Industrialists call for the re-legalization of "patriot companies", corporate boxes that allow unrestricted access to market dynamics. The State should take over the debts of companies in difficulty. Russian banks ready to insure companies for 2 trillion rubles.


Moscow (AsiaNews) - A request from the business world in these days, when the weight of Western sanctions for the invasion of Ukraine is beginning to be felt, re-proposes in Russia the scenarios of the late 90s of last century, when the conversion to capitalist liberalism led to a severe economic crisis due to the collapse of the "financial pyramids". Entrepreneurs are now proposing to lift the ban on "firms-matrioške," the corporate boxes that allowed unrestricted access to market dynamics.

The authorities introduced the ban in 1995, when the perverse effects of the indiscriminate openings of three years earlier, with the drastic shift decided by Yeltsyn to the liberalist economy, were beginning to be noticed. In order to prevent possible fraud, the measure prevents company A from owning 100% of company B, which in turn owns 100% of company C. According to the Russian Union of Industrialists, such frauds would be impossible today, given the absolute control of state bodies over the entire economy.

The chairman of the Union of Industrialists, Aleksandr Šokhin, sent a letter to the chairman of the Duma Committee on Property Issues Sergey Gavrilov. He called for the extension of a rule approved in recent weeks at first reading, which allows the state to transfer 100% of shares to companies that in turn belong 100% to the Russian Federation. Currently, the state reserves a "golden share" in these companies, which is now being asked to be eliminated, and to extend the rule to all commercial companies.

In order to make these changes it will be necessary to introduce significant changes in the Civil Code and many other laws, bringing regulations back to a much more rudimentary level of state capitalism, which will in any case prevent a return to the open economy of the last two decades, with the participation of large international companies.
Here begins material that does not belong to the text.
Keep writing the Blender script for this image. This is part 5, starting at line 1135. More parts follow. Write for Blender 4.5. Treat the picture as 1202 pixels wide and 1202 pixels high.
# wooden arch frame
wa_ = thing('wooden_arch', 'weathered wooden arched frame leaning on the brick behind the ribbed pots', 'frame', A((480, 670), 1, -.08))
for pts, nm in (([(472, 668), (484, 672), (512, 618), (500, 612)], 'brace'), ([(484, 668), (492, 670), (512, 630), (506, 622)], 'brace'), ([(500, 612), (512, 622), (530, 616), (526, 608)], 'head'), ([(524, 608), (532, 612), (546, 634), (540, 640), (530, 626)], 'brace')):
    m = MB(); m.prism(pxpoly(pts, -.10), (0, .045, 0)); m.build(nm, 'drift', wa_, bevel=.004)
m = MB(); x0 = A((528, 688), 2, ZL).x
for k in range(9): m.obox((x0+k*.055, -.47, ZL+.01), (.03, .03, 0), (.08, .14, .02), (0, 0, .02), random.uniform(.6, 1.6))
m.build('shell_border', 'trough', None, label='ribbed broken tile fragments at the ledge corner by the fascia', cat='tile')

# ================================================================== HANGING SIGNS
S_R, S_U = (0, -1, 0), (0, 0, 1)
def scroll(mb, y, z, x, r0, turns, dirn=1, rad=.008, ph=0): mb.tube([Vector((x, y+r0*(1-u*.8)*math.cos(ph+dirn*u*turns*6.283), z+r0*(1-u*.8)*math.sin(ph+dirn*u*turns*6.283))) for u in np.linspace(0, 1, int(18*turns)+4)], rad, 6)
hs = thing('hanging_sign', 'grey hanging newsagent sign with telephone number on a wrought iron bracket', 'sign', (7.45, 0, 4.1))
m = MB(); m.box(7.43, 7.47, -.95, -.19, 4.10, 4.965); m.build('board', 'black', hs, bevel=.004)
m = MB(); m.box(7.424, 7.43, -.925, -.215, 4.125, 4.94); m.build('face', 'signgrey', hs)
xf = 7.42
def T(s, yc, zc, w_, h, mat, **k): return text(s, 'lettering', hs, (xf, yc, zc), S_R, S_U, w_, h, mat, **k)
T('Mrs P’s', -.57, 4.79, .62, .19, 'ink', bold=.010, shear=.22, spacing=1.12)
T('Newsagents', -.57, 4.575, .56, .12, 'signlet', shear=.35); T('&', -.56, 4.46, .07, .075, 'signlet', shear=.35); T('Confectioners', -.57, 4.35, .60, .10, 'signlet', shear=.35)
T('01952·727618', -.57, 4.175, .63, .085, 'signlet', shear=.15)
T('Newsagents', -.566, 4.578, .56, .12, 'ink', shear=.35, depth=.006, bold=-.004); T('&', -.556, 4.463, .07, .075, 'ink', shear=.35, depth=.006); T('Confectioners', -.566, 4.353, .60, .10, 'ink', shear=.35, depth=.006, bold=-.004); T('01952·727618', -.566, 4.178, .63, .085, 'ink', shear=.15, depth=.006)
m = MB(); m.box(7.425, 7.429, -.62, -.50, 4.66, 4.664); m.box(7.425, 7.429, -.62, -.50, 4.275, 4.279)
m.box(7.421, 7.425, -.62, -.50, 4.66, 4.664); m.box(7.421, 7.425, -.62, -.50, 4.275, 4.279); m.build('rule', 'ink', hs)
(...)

The main motivation for these demands is to prepare for the inevitable bankruptcy of many companies, due to market contractions caused by sanctions, and to restructure the whole economy in order to shelter under the protective wing of state structures. It will be an economy in some ways more similar to the Chinese one, where, however, the State has always maintained its own strength and control, as Gorbačëv hoped to achieve in the "perestroika" which failed at the end of the 80s.

Overcoming the ban on "matrioške" will help firms precisely by forming "secondary" companies and leaving "bad companies" to the State, as Forward Legal's lawyer Julia Bunygina believes, skipping many bureaucratic steps. Issues between partners and heirs will also have to be resolved, and this too will be simplified by state intervention, which as an initial reaction to sanctions had increased taxes on companies, and is now gradually decreasing them precisely in view of restructuring.

The president of the Central Bank of Russia, Elvira Nabiullina, has assured that Russian banks are ready to offer major mortgages of up to 2 trillion rubles, a quarter more than last year. Her ability to govern these processes is why Putin confirmed her for another term, despite her criticism and skepticism about the future of the Russian economy after the war in Ukraine.